### [WHAT THE TASK REQUIRES]
Each entry below is to be transcribed exactly.

——

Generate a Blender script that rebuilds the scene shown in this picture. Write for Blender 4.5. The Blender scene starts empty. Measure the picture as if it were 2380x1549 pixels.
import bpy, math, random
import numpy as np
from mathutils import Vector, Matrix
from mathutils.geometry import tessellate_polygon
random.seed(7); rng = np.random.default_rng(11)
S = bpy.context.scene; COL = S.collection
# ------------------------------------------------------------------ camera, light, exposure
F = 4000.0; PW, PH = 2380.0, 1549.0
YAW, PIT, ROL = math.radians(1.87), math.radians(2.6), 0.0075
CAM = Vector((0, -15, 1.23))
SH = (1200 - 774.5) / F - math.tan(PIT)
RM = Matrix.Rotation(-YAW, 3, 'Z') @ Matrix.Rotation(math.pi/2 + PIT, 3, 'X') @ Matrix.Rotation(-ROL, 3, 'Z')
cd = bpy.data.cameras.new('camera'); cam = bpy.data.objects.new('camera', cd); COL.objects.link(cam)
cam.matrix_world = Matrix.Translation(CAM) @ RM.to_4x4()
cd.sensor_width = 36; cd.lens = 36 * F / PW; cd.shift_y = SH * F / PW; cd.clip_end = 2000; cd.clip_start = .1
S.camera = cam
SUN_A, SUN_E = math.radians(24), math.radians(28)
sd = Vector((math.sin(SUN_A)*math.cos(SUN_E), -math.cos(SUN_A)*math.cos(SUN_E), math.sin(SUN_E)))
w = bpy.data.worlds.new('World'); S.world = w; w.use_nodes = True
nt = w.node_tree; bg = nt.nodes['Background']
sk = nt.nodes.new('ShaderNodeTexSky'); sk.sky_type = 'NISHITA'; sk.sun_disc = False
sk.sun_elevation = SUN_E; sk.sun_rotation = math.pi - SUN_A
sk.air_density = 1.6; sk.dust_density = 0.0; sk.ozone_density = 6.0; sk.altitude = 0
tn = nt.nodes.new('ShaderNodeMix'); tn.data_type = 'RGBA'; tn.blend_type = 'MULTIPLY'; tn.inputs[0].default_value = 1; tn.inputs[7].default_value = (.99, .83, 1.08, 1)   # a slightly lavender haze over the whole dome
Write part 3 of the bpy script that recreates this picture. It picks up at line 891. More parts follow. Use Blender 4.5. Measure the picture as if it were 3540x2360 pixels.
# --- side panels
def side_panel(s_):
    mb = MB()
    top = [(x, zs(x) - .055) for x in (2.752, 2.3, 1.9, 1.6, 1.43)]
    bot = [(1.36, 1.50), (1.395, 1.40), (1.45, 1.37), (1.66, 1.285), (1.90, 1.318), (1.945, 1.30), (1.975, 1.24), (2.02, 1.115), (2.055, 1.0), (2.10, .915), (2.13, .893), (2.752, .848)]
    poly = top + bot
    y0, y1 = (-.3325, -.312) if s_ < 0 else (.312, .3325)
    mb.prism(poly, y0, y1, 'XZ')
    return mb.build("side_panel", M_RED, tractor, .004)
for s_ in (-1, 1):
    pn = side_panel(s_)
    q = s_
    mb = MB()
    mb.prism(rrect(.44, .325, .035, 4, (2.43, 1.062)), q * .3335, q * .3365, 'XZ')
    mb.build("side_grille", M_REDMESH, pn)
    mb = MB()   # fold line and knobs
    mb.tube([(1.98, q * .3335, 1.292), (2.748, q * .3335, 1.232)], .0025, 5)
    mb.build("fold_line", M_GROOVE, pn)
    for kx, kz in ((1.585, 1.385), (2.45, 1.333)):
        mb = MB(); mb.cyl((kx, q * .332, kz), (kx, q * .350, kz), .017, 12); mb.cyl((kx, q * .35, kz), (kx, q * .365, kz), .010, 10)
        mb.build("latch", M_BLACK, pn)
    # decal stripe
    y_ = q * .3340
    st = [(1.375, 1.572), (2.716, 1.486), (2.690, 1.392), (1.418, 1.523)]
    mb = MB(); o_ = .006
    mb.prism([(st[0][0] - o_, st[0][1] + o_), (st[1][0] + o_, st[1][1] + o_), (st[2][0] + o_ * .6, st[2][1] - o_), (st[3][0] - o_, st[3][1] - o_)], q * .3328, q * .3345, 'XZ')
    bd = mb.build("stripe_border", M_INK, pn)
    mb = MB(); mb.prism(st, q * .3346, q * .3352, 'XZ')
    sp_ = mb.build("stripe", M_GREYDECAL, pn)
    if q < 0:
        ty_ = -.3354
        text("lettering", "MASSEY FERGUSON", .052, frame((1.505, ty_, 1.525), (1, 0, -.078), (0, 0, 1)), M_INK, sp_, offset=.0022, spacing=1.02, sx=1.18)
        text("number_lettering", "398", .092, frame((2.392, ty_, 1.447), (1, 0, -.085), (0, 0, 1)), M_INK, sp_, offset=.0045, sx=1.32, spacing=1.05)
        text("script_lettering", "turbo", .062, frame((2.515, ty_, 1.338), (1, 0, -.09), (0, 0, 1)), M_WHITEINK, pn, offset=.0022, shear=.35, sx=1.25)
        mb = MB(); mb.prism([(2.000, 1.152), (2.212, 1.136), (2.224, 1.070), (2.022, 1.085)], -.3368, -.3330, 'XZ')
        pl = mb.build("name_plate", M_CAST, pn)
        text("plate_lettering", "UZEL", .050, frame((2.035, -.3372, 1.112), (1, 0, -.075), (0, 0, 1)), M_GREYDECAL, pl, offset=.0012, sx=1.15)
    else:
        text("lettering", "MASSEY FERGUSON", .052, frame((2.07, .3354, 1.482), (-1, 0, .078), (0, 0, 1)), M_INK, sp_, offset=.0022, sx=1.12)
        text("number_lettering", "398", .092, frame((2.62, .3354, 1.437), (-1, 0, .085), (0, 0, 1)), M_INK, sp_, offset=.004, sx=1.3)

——

### [TASK OUTPUT]
Generate a Blender script that rebuilds the scene shown in this picture. Write for Blender 4.5. The Blender scene starts empty. Measure the picture as if it were 2380x1549 pixels.
import bpy, math, random
import numpy as np
from mathutils import Vector, Matrix
from mathutils.geometry import tessellate_polygon
random.seed(7); rng = np.random.default_rng(11)
S = bpy.context.scene; COL = S.collection
# ------------------------------------------------------------------ camera, light, exposure
F = 4000.0; PW, PH = 2380.0, 1549.0
YAW, PIT, ROL = math.radians(1.87), math.radians(2.6), 0.0075
CAM = Vector((0, -15, 1.23))
SH = (1200 - 774.5) / F - math.tan(PIT)
RM = Matrix.Rotation(-YAW, 3, 'Z') @ Matrix.Rotation(math.pi/2 + PIT, 3, 'X') @ Matrix.Rotation(-ROL, 3, 'Z')
cd = bpy.data.cameras.new('camera'); cam = bpy.data.objects.new('camera', cd); COL.objects.link(cam)
cam.matrix_world = Matrix.Translation(CAM) @ RM.to_4x4()
cd.sensor_width = 36; cd.lens = 36 * F / PW; cd.shift_y = SH * F / PW; cd.clip_end = 2000; cd.clip_start = .1
S.camera = cam
SUN_A, SUN_E = math.radians(24), math.radians(28)
sd = Vector((math.sin(SUN_A)*math.cos(SUN_E), -math.cos(SUN_A)*math.cos(SUN_E), math.sin(SUN_E)))
w = bpy.data.worlds.new('World'); S.world = w; w.use_nodes = True
nt = w.node_tree; bg = nt.nodes['Background']
sk = nt.nodes.new('ShaderNodeTexSky'); sk.sky_type = 'NISHITA'; sk.sun_disc = False
sk.sun_elevation = SUN_E; sk.sun_rotation = math.pi - SUN_A
sk.air_density = 1.6; sk.dust_density = 0.0; sk.ozone_density = 6.0; sk.altitude = 0
tn = nt.nodes.new('ShaderNodeMix'); tn.data_type = 'RGBA'; tn.blend_type = 'MULTIPLY'; tn.inputs[0].default_value = 1; tn.inputs[7].default_value = (.99, .83, 1.08, 1)   # a slightly lavender haze over the whole dome
Write part 3 of the bpy script that recreates this picture. It picks up at line 891. More parts follow. Use Blender 4.5. Measure the picture as if it were 3540x2360 pixels.
# --- side panels
def side_panel(s_):
    mb = MB()
    top = [(x, zs(x) - .055) for x in (2.752, 2.3, 1.9, 1.6, 1.43)]
    bot = [(1.36, 1.50), (1.395, 1.40), (1.45, 1.37), (1.66, 1.285), (1.90, 1.318), (1.945, 1.30), (1.975, 1.24), (2.02, 1.115), (2.055, 1.0), (2.10, .915), (2.13, .893), (2.752, .848)]
    poly = top + bot
    y0, y1 = (-.3325, -.312) if s_ < 0 else (.312, .3325)
    mb.prism(poly, y0, y1, 'XZ')
    return mb.build("side_panel", M_RED, tractor, .004)
for s_ in (-1, 1):
    pn = side_panel(s_)
    q = s_
    mb = MB()
    mb.prism(rrect(.44, .325, .035, 4, (2.43, 1.062)), q * .3335, q * .3365, 'XZ')
    mb.build("side_grille", M_REDMESH, pn)
    mb = MB()   # fold line and knobs
    mb.tube([(1.98, q * .3335, 1.292), (2.748, q * .3335, 1.232)], .0025, 5)
    mb.build("fold_line", M_GROOVE, pn)
    for kx, kz in ((1.585, 1.385), (2.45, 1.333)):
        mb = MB(); mb.cyl((kx, q * .332, kz), (kx, q * .350, kz), .017, 12); mb.cyl((kx, q * .35, kz), (kx, q * .365, kz), .010, 10)
        mb.build("latch", M_BLACK, pn)
    # decal stripe
    y_ = q * .3340
    st = [(1.375, 1.572), (2.716, 1.486), (2.690, 1.392), (1.418, 1.523)]
    mb = MB(); o_ = .006
    mb.prism([(st[0][0] - o_, st[0][1] + o_), (st[1][0] + o_, st[1][1] + o_), (st[2][0] + o_ * .6, st[2][1] - o_), (st[3][0] - o_, st[3][1] - o_)], q * .3328, q * .3345, 'XZ')
    bd = mb.build("stripe_border", M_INK, pn)
    mb = MB(); mb.prism(st, q * .3346, q * .3352, 'XZ')
    sp_ = mb.build("stripe", M_GREYDECAL, pn)
    if q < 0:
        ty_ = -.3354
        text("lettering", "MASSEY FERGUSON", .052, frame((1.505, ty_, 1.525), (1, 0, -.078), (0, 0, 1)), M_INK, sp_, offset=.0022, spacing=1.02, sx=1.18)
        text("number_lettering", "398", .092, frame((2.392, ty_, 1.447), (1, 0, -.085), (0, 0, 1)), M_INK, sp_, offset=.0045, sx=1.32, spacing=1.05)
        text("script_lettering", "turbo", .062, frame((2.515, ty_, 1.338), (1, 0, -.09), (0, 0, 1)), M_WHITEINK, pn, offset=.0022, shear=.35, sx=1.25)
        mb = MB(); mb.prism([(2.000, 1.152), (2.212, 1.136), (2.224, 1.070), (2.022, 1.085)], -.3368, -.3330, 'XZ')
        pl = mb.build("name_plate", M_CAST, pn)
        text("plate_lettering", "UZEL", .050, frame((2.035, -.3372, 1.112), (1, 0, -.075), (0, 0, 1)), M_GREYDECAL, pl, offset=.0012, sx=1.15)
    else:
        text("lettering", "MASSEY FERGUSON", .052, frame((2.07, .3354, 1.482), (-1, 0, .078), (0, 0, 1)), M_INK, sp_, offset=.0022, sx=1.12)
        text("number_lettering", "398", .092, frame((2.62, .3354, 1.437), (-1, 0, .085), (0, 0, 1)), M_INK, sp_, offset=.004, sx=1.3)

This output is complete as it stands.